*** Data supplied
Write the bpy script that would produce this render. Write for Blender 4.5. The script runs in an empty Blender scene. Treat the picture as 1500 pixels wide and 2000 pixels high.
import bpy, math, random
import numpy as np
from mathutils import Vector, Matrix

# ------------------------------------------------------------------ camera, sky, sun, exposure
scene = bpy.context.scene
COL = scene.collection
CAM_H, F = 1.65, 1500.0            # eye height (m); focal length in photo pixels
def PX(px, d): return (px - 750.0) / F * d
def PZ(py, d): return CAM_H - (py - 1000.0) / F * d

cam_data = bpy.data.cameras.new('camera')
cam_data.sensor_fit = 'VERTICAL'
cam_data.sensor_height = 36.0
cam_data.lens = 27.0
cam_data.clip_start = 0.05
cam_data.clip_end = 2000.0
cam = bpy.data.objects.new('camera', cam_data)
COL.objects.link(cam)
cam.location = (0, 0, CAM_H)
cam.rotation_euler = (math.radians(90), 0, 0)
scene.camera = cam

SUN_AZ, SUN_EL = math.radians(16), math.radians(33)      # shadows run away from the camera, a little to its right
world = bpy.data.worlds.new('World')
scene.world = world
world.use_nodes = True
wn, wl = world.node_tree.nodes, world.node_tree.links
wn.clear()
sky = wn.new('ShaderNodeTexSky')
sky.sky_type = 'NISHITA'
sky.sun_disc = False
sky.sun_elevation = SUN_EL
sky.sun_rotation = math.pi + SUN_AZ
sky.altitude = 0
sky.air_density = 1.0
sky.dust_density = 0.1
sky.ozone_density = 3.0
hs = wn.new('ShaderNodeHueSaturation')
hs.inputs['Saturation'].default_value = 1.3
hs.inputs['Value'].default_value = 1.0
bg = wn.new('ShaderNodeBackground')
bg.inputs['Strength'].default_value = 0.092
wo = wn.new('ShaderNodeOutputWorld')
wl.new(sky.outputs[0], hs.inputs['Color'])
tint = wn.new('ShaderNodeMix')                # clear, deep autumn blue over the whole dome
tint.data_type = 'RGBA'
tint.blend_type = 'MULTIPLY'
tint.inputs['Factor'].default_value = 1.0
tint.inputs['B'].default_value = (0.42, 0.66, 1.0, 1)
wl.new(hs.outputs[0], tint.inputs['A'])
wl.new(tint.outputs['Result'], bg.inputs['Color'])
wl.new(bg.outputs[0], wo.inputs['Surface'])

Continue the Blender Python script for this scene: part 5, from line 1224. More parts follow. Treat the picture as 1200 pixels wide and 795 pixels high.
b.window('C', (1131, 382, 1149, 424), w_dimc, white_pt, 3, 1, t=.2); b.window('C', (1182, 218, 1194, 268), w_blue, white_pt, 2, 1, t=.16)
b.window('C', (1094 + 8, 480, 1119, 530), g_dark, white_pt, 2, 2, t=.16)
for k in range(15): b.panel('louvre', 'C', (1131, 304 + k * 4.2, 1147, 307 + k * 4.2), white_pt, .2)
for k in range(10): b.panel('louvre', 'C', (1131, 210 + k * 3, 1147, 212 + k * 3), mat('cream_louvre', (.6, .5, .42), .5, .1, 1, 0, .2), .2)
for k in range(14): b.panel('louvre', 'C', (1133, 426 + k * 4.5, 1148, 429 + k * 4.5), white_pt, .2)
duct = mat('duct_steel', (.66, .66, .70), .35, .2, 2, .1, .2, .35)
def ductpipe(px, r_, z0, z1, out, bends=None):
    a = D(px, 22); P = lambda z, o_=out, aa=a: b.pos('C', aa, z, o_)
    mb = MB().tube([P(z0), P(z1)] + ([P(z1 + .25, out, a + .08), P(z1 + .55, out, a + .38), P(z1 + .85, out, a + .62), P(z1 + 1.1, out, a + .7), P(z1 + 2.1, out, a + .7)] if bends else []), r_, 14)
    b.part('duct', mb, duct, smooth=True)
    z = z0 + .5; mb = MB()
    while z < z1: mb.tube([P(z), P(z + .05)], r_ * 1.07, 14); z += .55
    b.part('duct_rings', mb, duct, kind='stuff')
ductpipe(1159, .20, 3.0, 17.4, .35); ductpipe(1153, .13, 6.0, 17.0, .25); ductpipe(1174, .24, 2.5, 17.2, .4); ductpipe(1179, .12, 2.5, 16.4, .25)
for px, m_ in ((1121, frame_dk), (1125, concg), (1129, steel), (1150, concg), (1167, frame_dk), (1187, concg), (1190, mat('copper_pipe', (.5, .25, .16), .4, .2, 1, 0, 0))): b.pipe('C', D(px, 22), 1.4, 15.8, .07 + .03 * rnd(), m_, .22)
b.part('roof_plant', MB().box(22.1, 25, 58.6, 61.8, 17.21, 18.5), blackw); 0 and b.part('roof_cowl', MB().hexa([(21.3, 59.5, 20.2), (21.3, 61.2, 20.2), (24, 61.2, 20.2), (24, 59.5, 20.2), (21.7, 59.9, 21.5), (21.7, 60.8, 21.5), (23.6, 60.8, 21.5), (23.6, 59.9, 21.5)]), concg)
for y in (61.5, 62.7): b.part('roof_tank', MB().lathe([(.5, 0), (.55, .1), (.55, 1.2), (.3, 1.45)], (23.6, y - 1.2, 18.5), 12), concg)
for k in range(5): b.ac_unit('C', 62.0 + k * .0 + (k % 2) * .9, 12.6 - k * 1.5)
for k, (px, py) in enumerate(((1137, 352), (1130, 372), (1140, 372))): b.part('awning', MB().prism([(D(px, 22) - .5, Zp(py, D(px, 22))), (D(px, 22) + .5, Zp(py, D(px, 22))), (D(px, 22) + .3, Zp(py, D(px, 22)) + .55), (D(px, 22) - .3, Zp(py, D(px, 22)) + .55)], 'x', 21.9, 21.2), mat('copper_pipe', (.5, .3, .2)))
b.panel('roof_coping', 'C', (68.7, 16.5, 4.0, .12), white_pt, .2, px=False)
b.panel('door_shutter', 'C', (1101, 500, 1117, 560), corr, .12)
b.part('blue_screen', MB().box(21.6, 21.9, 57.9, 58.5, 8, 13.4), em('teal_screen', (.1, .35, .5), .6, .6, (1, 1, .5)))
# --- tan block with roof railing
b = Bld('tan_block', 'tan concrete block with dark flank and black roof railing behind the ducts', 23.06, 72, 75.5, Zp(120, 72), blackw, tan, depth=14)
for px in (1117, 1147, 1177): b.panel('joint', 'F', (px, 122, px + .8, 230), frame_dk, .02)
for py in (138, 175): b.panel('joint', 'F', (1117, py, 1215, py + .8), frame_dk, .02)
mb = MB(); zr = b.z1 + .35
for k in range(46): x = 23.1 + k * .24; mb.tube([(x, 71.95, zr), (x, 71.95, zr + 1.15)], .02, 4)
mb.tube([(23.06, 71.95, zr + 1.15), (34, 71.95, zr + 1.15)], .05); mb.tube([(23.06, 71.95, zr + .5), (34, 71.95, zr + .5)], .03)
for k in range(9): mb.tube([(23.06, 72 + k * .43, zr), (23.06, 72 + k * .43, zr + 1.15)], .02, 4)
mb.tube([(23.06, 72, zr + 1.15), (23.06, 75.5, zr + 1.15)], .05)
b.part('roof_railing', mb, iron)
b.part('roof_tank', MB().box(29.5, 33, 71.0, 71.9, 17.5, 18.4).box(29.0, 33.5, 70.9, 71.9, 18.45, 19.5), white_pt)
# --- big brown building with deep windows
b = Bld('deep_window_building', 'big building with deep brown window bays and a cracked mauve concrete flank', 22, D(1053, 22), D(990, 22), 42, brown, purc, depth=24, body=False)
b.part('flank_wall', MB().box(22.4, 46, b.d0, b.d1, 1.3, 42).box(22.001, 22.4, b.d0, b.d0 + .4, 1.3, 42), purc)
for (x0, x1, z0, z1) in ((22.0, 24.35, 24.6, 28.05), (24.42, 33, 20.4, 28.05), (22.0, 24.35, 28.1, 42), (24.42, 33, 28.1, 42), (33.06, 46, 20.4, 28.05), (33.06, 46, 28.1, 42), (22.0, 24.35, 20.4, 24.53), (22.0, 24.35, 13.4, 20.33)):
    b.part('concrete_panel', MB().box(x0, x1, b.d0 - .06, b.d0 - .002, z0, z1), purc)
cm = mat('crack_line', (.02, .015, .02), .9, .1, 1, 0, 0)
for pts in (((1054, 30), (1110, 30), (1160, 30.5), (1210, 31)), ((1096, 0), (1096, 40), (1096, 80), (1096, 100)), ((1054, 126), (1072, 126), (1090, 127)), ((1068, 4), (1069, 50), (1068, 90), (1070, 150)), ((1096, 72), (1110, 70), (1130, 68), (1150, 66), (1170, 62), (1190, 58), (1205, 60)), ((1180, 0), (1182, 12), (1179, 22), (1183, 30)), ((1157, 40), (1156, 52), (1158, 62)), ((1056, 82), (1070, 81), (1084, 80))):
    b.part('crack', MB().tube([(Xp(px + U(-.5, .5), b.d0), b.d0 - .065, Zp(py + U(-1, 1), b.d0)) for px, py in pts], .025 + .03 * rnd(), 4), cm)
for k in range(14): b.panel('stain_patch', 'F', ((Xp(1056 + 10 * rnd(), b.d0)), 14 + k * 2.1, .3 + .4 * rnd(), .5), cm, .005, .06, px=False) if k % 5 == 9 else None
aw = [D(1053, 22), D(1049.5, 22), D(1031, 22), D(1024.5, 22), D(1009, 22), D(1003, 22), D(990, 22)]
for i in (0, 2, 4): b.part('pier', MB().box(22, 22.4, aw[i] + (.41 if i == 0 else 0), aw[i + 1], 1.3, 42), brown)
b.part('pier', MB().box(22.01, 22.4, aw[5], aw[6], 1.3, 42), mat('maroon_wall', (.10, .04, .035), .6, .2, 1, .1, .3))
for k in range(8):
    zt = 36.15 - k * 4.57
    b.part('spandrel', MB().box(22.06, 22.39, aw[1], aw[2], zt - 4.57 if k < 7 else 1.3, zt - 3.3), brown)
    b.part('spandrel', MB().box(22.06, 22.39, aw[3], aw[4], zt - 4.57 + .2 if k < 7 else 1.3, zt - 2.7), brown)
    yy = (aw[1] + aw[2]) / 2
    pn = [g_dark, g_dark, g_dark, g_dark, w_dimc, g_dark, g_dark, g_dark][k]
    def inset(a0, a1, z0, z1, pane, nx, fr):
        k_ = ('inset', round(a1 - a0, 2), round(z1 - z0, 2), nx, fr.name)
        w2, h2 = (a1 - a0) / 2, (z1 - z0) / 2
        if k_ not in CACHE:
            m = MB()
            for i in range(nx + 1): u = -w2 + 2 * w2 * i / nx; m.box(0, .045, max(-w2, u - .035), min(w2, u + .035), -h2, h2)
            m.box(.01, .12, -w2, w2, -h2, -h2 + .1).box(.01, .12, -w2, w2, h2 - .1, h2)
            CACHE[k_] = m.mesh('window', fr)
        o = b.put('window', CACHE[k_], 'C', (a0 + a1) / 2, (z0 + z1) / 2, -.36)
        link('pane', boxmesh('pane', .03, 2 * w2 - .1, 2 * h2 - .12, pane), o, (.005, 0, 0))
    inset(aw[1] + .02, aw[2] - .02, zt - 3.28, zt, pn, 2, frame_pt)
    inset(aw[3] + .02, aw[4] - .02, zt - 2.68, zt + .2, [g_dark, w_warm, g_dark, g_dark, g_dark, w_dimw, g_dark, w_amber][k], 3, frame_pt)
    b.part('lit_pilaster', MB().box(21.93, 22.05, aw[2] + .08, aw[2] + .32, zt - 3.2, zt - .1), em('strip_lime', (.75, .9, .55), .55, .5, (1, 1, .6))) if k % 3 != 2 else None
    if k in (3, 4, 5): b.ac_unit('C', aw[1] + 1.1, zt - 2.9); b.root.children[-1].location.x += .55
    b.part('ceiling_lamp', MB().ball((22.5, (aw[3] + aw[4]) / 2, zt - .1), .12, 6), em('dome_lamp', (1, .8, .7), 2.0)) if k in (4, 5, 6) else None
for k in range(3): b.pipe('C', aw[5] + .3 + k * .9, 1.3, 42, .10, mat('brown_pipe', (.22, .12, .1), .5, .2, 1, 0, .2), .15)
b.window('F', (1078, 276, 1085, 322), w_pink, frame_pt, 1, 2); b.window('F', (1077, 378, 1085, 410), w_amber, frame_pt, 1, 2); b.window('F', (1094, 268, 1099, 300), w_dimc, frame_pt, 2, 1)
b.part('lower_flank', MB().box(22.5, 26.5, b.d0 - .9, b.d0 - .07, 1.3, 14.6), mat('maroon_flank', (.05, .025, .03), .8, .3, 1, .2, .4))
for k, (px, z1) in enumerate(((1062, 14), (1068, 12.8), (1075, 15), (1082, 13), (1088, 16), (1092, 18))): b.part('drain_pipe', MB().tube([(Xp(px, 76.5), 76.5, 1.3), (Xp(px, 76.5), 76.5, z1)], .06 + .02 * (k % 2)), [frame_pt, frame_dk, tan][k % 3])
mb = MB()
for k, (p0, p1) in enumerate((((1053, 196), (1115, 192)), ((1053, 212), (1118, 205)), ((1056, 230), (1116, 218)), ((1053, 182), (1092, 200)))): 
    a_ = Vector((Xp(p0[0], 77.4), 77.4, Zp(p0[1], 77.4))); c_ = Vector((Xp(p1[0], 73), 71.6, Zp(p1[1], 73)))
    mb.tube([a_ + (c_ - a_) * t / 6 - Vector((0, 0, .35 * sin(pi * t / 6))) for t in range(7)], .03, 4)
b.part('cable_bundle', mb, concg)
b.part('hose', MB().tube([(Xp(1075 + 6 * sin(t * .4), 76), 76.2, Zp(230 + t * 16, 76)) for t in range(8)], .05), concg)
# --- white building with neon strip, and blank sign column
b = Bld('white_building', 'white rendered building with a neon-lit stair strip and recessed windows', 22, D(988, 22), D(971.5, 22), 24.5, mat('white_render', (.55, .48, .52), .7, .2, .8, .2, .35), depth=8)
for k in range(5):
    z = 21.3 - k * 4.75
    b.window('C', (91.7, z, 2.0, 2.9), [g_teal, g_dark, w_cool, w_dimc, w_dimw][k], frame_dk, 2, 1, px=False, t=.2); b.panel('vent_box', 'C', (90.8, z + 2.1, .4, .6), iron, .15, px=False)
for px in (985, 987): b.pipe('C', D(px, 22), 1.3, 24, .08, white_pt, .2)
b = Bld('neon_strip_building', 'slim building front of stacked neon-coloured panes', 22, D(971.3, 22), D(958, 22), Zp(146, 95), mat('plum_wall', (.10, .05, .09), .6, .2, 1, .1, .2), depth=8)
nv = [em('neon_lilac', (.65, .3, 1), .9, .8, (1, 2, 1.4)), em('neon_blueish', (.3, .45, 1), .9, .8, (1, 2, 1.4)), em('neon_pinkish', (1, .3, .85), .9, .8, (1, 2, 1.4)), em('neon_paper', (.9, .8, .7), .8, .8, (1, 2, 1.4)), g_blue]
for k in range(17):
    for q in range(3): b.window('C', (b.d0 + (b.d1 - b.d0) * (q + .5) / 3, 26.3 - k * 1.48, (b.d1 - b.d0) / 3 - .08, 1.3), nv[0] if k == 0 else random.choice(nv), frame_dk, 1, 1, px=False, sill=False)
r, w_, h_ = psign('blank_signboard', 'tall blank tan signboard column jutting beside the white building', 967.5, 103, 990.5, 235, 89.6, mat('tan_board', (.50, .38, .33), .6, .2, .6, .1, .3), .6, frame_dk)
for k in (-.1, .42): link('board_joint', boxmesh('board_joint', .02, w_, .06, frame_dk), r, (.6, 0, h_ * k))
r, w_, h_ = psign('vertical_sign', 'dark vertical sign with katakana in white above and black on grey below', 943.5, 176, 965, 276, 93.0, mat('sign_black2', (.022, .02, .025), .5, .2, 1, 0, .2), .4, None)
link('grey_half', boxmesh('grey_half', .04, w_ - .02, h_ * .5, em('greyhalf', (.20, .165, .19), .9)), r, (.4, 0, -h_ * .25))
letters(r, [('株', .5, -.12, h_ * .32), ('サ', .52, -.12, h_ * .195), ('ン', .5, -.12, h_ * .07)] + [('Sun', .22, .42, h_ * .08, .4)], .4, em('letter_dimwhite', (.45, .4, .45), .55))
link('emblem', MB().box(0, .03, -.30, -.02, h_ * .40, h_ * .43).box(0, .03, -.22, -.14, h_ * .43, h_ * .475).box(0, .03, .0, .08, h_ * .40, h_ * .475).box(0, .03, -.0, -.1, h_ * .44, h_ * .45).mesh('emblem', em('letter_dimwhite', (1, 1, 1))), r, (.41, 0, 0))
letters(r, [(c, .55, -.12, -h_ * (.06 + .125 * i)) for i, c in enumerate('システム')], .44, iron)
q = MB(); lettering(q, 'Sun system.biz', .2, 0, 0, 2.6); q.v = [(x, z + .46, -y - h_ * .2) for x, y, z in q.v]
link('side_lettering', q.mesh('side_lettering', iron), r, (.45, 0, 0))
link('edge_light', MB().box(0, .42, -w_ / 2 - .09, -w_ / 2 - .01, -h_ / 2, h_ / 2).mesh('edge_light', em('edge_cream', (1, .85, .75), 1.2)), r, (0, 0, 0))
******
Write out, unaltered, the lines from the opening of the listing through the line that includes "scene.camera = cam".

### Exercise solution
Write the bpy script that would produce this render. Write for Blender 4.5. The script runs in an empty Blender scene. Treat the picture as 1500 pixels wide and 2000 pixels high.
import bpy, math, random
import numpy as np
from mathutils import Vector, Matrix

# ------------------------------------------------------------------ camera, sky, sun, exposure
scene = bpy.context.scene
COL = scene.collection
CAM_H, F = 1.65, 1500.0            # eye height (m); focal length in photo pixels
def PX(px, d): return (px - 750.0) / F * d
def PZ(py, d): return CAM_H - (py - 1000.0) / F * d

cam_data = bpy.data.cameras.new('camera')
cam_data.sensor_fit = 'VERTICAL'
cam_data.sensor_height = 36.0
cam_data.lens = 27.0
cam_data.clip_start = 0.05
cam_data.clip_end = 2000.0
cam = bpy.data.objects.new('camera', cam_data)
COL.objects.link(cam)
cam.location = (0, 0, CAM_H)
cam.rotation_euler = (math.radians(90), 0, 0)
scene.camera = cam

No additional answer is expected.